The Marvelous Memorable Metropolitan Museum of Art
posted on 7 January 2011 | posted in
Arts and Entertainment
When I was twelve, I lived in a small New Jersey town across the Hudson River from Manhattan. My parents and I lived together with my maternal grandparents who had immigrated from Italy many years before.
My mother and father both had only a sixth grade education and were working class. When I was in the sixth grade, a family from Germany moved next door. They had two girls my age and we soon became friends in school and at home. Totally different than me, they were both tall, blond, and slender. But the biggest difference was our backgrounds. Their parents were well-educated, well-read, well-traveled and were financially quite comfortable. Their mother was a professional musician and their father an engineer.
They were allowed to enter the country from Germany soon after World War II with no problem because of his engineering expertise. One weekend summer afternoon, they asked my parents if I could go with them for a drive across the George Washington Bridge to New York City for the day.
My parents agreed and we drove to the Upper East Side, pulling up in front of the most gigantic and lovely building I had ever seen in my life. My friends excitedly told me it was the Metropolitan Museum of Art, which they had apparently been to numerous times. I, on the other hand, had never been in a museum and, although I acted excited, I really did not know what to expect when we entered - my only experience of art was the graffiti artwork on the walls on New York.
As we walked into the main lobby with its height and breadth, I was in awe. Stepping onto the grand staircase, we strolled through room after room of paintings and sculptures. I began to think I was in a dream. I was a fairy princess I was a rich debutante living in a mansion I was anything but a little hick who had no experience with art or art galleries or artists. As we looked at the paintings, I heard names like Van Gogh, Boucher, El Greco, all names that meant nothing to me, but the works of art had no description in my vocabulary. They were exquisite and awe-inspiring. I had a special feeling when we were viewing the artwork of Asia, with inscriptions like Sultan Suleiman the Magnificent, artifacts from a Fourteenth Century mosque, Egyptian sphinxes and so many other items that held me in their grip.
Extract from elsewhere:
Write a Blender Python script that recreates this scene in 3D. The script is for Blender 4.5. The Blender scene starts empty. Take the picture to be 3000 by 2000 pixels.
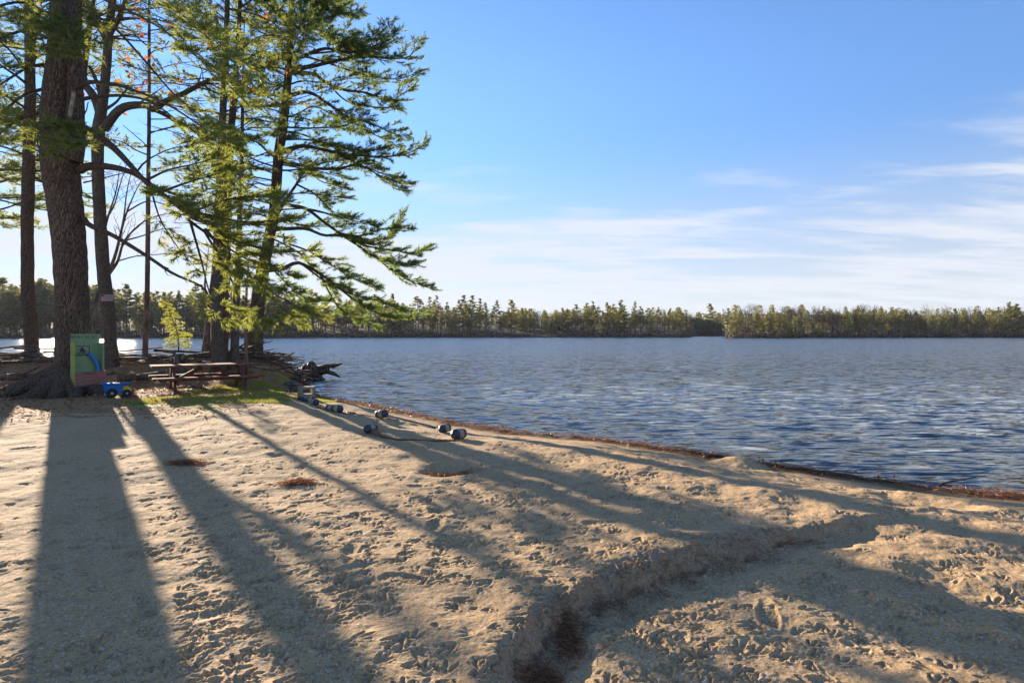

When it was time to leave, I almost cried to have to turn my back on so much beauty and culture. It was an eye-opening experience that I will never forget. As a matter of fact, I believe that my life was changed by that visit. My imagination opened up to the world around me and the knowledge that there was so much more to see in the world. It gave me a hunger to learn about it, which I did from that day on. The special feeling I got when I was transfixed by the Asian art in the museum eventually led me to that part of the world as an antiquities dealer where I spent my days wandering through Indian, Egyptian, and Indonesian sreets filled with vendors' stalls that held the wonders of their culture. I owe a lot to the Metropolitan Museum of Art, a lifetime of exciting travels and culture that may never had happened if it wasn't for that first visit. I am still close friends with the sisters and, strangely, when I told them the story of our trip to the Met, they didn't even remember it!